Written exercise:
For the material that follows, list every line containing the word "scene".

Dataset content:
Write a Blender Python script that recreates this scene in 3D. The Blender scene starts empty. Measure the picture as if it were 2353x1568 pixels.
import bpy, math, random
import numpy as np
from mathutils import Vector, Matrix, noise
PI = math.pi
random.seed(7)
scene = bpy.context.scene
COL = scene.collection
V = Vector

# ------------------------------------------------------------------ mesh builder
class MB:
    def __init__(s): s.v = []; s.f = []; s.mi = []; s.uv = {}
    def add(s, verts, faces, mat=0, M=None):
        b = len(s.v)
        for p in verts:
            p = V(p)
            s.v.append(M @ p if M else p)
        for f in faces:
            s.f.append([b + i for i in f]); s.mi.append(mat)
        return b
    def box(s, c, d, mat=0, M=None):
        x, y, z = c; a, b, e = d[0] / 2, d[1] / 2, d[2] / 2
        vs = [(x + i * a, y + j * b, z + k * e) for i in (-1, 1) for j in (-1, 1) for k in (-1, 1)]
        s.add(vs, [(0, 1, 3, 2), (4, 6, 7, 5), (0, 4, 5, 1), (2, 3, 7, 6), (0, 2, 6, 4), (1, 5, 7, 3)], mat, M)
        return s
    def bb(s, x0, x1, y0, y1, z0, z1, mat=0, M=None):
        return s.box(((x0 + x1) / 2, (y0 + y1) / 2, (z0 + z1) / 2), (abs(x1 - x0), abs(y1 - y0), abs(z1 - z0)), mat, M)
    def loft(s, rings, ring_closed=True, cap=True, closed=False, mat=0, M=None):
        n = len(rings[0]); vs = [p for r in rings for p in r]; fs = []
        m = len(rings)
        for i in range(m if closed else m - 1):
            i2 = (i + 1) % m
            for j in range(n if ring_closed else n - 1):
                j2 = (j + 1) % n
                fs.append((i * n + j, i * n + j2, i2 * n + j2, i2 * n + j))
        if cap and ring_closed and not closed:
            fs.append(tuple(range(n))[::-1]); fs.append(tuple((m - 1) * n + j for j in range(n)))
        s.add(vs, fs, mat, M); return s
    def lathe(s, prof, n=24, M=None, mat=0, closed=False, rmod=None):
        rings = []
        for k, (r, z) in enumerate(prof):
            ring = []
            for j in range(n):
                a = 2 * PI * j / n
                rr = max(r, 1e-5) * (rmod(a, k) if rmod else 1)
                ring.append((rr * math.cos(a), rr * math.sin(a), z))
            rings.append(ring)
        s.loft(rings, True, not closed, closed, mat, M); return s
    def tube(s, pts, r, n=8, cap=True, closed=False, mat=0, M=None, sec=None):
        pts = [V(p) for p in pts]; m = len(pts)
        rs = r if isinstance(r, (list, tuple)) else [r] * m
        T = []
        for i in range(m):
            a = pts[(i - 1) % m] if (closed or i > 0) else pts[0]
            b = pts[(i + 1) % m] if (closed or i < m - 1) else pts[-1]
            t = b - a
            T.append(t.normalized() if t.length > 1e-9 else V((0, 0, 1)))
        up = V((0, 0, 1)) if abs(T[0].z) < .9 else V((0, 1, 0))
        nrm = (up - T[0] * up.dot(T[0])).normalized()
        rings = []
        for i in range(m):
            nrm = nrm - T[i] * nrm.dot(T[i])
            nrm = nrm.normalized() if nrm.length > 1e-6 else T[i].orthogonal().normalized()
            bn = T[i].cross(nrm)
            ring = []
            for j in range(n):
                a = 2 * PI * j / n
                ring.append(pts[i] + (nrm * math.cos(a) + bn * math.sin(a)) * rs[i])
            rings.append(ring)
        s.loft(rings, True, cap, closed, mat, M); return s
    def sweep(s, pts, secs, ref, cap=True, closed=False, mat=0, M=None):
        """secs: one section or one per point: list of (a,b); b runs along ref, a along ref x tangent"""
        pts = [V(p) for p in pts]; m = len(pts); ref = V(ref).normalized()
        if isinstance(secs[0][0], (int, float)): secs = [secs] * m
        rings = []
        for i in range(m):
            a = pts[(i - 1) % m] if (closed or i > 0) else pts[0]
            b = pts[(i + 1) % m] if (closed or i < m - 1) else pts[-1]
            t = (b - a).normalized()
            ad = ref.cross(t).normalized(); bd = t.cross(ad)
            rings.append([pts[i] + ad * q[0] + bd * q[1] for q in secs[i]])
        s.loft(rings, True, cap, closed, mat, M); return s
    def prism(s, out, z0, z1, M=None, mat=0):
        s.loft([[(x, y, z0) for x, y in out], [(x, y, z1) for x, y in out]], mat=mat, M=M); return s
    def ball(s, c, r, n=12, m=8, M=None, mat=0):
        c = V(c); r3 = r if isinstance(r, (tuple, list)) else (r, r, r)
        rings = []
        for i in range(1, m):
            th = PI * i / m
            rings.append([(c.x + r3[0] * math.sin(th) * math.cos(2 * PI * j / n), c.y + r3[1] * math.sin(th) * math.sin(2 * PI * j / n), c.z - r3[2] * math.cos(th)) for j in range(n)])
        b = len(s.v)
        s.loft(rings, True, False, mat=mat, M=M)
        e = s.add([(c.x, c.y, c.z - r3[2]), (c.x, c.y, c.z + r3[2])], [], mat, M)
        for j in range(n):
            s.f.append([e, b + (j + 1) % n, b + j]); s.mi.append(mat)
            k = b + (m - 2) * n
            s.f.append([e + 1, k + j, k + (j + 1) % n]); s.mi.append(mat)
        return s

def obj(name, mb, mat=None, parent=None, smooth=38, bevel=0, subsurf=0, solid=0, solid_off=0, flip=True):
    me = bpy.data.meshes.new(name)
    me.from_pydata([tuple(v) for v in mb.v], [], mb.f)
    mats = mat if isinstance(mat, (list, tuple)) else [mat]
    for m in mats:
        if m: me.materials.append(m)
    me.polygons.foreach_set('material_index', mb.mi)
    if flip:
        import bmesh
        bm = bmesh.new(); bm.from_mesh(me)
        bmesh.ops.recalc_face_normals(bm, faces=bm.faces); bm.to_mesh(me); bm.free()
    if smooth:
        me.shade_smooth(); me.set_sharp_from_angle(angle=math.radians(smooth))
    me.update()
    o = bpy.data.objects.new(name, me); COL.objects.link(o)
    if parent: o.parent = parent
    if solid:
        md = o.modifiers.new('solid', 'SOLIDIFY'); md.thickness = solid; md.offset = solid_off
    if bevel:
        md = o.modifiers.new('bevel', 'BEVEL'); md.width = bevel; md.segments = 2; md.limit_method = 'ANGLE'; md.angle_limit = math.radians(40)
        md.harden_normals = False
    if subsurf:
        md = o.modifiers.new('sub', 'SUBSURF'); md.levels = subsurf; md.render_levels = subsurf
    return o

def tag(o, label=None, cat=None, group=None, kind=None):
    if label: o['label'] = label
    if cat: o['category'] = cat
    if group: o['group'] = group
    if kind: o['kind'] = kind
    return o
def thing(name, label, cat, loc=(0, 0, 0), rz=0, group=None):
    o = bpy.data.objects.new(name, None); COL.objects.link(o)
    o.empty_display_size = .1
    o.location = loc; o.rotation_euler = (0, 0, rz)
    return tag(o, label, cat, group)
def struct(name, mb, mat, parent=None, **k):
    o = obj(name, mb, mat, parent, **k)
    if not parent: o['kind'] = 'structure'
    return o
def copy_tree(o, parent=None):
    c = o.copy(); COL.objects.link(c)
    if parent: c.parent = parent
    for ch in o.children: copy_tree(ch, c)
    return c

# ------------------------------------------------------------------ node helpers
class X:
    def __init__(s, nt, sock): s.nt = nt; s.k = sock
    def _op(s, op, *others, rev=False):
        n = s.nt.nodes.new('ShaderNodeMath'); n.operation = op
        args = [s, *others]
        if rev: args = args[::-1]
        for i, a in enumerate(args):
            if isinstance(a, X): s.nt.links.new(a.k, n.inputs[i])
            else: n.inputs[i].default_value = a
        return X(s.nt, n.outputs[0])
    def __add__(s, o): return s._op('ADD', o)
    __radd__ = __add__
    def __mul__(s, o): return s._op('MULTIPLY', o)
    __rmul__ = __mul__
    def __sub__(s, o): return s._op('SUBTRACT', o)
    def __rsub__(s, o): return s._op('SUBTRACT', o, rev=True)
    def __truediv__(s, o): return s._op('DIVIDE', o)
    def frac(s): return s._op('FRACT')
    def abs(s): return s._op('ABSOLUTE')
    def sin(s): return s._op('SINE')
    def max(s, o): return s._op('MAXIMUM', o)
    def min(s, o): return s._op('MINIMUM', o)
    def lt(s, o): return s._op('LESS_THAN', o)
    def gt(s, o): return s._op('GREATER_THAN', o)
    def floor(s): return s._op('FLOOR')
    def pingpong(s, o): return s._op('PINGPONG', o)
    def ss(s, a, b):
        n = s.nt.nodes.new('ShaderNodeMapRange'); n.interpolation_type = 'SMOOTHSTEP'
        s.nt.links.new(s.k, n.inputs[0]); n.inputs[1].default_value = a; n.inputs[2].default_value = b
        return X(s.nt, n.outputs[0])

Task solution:
Write a Blender Python script that recreates this scene in 3D. The Blender scene starts empty. Measure the picture as if it were 2353x1568 pixels.
scene = bpy.context.scene
COL = scene.collection